:: EXERCISE DIRECTIONS ::
Copy out all lines that carry the word "this".

· · · · ·

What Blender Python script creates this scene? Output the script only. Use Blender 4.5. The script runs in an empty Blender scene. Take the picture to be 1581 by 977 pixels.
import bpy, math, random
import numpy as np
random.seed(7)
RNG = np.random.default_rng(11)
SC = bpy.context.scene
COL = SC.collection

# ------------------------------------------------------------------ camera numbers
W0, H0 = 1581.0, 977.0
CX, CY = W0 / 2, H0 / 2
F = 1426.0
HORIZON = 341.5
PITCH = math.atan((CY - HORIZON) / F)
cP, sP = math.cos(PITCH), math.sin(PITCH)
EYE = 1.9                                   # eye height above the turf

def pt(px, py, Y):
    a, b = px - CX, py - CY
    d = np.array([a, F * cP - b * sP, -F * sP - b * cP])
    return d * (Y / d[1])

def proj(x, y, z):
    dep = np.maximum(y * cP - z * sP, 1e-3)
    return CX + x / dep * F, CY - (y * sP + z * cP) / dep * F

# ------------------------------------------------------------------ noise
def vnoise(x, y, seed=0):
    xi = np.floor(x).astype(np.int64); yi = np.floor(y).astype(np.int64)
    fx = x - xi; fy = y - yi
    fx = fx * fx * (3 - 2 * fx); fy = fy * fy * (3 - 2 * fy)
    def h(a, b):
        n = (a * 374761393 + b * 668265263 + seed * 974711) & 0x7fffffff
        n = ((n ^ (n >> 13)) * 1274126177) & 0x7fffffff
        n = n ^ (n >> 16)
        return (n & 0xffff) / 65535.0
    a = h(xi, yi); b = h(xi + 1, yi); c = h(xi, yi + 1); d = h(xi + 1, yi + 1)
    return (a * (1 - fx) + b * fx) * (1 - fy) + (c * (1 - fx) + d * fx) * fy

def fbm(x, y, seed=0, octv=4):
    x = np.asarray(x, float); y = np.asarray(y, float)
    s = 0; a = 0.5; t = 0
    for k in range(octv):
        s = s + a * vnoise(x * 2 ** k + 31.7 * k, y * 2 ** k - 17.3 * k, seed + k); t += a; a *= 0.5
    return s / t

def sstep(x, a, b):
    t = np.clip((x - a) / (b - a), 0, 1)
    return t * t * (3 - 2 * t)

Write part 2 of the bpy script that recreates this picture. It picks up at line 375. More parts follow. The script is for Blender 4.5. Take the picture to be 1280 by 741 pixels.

· · · · ·

:: WRITTEN RESPONSE ::
What Blender Python script creates this scene? Output the script only. Use Blender 4.5. The script runs in an empty Blender scene. Take the picture to be 1581 by 977 pixels.
Write part 2 of the bpy script that recreates this picture. It picks up at line 375. More parts follow. The script is for Blender 4.5. Take the picture to be 1280 by 741 pixels.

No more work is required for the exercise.